First, before you write any code you need to really understand how LoRaWAN networks work.
It’s not really clear why you want to run custom code on the gateway at all.
More typically, you would point the gateway at a LoRaWAN network server running in the cloud (eg, TTN, a hosted instance of Chirpstack, and instance of Chirpstack you set up, etc…)
Your custom data-consuming code would also be running in the cloud (or temporarily on your development PC) and interacting with the server in the cloud. Note that even if you use TTN as the server, you can still get the resulting data to your own cloud consumer by a variety of means.

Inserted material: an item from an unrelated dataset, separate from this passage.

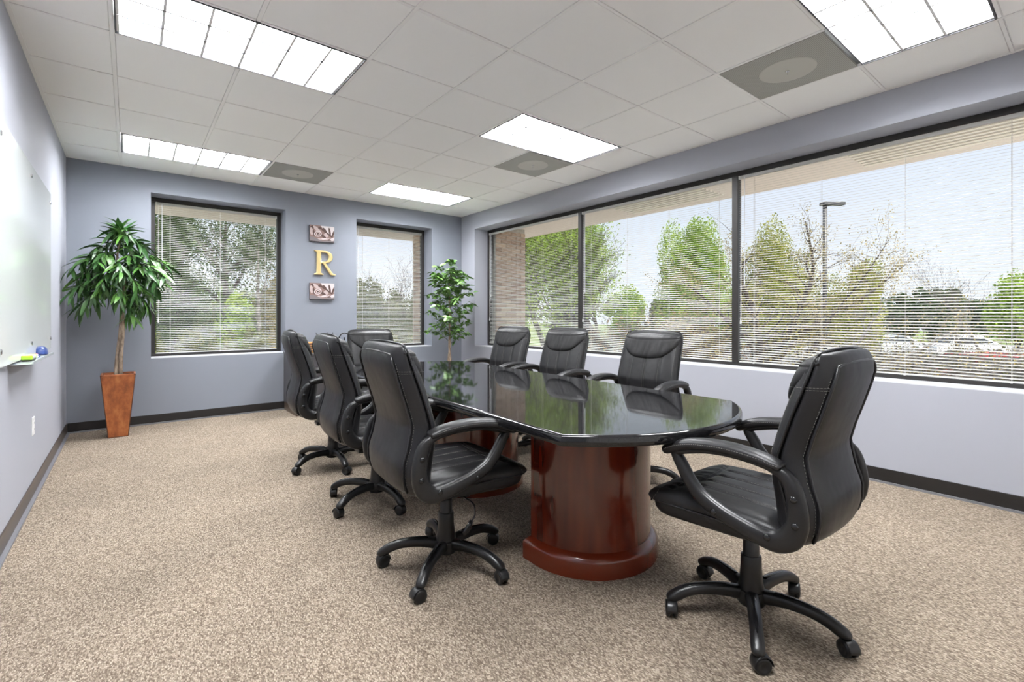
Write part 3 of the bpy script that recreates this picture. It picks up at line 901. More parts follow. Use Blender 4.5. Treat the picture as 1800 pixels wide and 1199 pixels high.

Building code to run on OpenWRT is possible but painful. As a result, it doesn’t make sense to do so unless it is really necessary that the code run on the gateway and not elsewhere - which is really not how LoRaWAN is designed to work. LoRaWAN is designed to use the collective view of nodes acheived by uplinks reported in from multiple gateways, something that can really only be leveraged when the code that handles the network runs in the cloud and not an individual gateway.
So in a “real” LoRaWAN network, the only reason for code to run on a gateway is if that code has the purpose of managing or implementing the gateway functionality; any “network” or “data” code should be running elsewhere.
Even if you were going to build a small, isolated network somewhere off in a remote part of the world with no connection to anything else, you’d probably find things worked better if you added your own embedded computer to host the data-related tasks. Once you are very sure what you want, then porting python code (with limited dependencies) or C code to the gateway itself is technically possible, but it’s not a good place to start a learning project.
Another way of putting it: What exactly did you do on the previous pi? What sort of radio was involved (what is a “RoLa comm module”???) and how did you get data from it? The RAK7258 uses an ordinary SPI-interfaced LoRaWAN concentrator card, using what is basically the ordinary code for running that, but it’s not clear at all that your previous setup did.